Training One Model to Master Cross-Level Agentic Actions via Reinforcement Learning

TL;DR

CrossAgent introduces a unified agent capable of mastering heterogeneous action spaces and autonomously selecting the most effective interface for each step in a trajectory. The method uses a three-stage pipeline—cold-start mixed-space SFT, Single-Turn RL with GRPO, and Multi-Turn RL (MTRL) enabled by self-training initialization—to learn dynamic action-space switching. Evaluated on the OpenHA Minecraft benchmark with over 800 tasks, CrossAgent achieves state-of-the-art performance and strong generalization, substantially outperforming fixed-space baselines. This work advances open-world, generalist agents by showing that learnable, context-aware interface switching can achieve both efficiency and robustness in long-horizon reasoning.

Abstract

The paradigm of agentic AI is shifting from engineered complex workflows to post-training native models. However, existing agents are typically confined to static, predefined action spaces--such as exclusively using APIs, GUI events, or robotic commands. This rigidity limits their adaptability in dynamic environments where the optimal granularity of interaction varies contextually. To bridge this gap, we propose CrossAgent, a unified agentic model that masters heterogeneous action spaces and autonomously selects the most effective interface for each step of a trajectory. We introduce a comprehensive training pipeline that integrates cold-start supervised fine-tuning with a Multi-Turn Group Relative Policy Optimization (GRPO) algorithm. This approach enables the agent to learn adaptive action switching--balancing high-level efficiency with low-level precision--without human-specified rules.

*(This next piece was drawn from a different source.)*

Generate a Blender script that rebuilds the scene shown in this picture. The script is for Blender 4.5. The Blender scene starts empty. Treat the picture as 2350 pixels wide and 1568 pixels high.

Extensive experiments on over 800 tasks in the open-world Minecraft environment demonstrate that CrossAgent achieves state-of-the-art performance. By dynamically leveraging the strengths of diverse action spaces, our model significantly outperforms fixed-action baselines, exhibiting superior generalization and efficiency in long-horizon reasoning. All code and models are available at https://github.com/CraftJarvis/OpenHA

Figures (7)

• Figure 1: The CrossAgent Framework. Unlike prior methods that confine the agent to a fixed action space (e.g., atomic movements) throughout a trajectory, CrossAgent dynamically switches across different action spaces to adapt to the context.
• Figure 2: Overview of the CrossAgent Training Pipeline. The pipeline comprises three distinct stages: Cold-Start Supervised Fine-Tuning (SFT), Single-Turn Reinforcement Learning (STRL), and Multi-Turn Reinforcement Learning (MTRL). In the first stage, the model learns to decode actions from a heterogeneous action space using a balanced dataset. During STRL, the model is fine-tuned to autonomously select the appropriate action space based on the immediate task context. Finally, in the MTRL stage, the policy is further optimized to balance task success rate with execution efficiency over long horizons. This progressive pipeline ensures CrossAgent effectively adapts its action granularity across a wide range of tasks.
• Figure 3: Performance Comparison Across Action Spaces. The heterogeneous action space of CrossAgent enables superior data efficiency and higher asymptotic performance during multi-turn reinforcement learning, compared to single-space baselines.
• Figure 4: Effect of the Single-Turn RL (STRL) Stage. Training curves comparing CrossAgent with and without the STRL phase. The inclusion of STRL significantly enhances training efficiency and accelerates convergence in the subsequent MTRL stage, despite its low computational cost.
• Figure 5: Case Study: Action distribution during the Kill Sheep, Chop Tree and Craft Enchanting task. The density curves of each tasks, aggregated over 20 episodes, of different action spaces (Motion, Grounding, Raw) across different task phases. The dynamic shifts in distribution demonstrate the model's in-context adaptive strategy.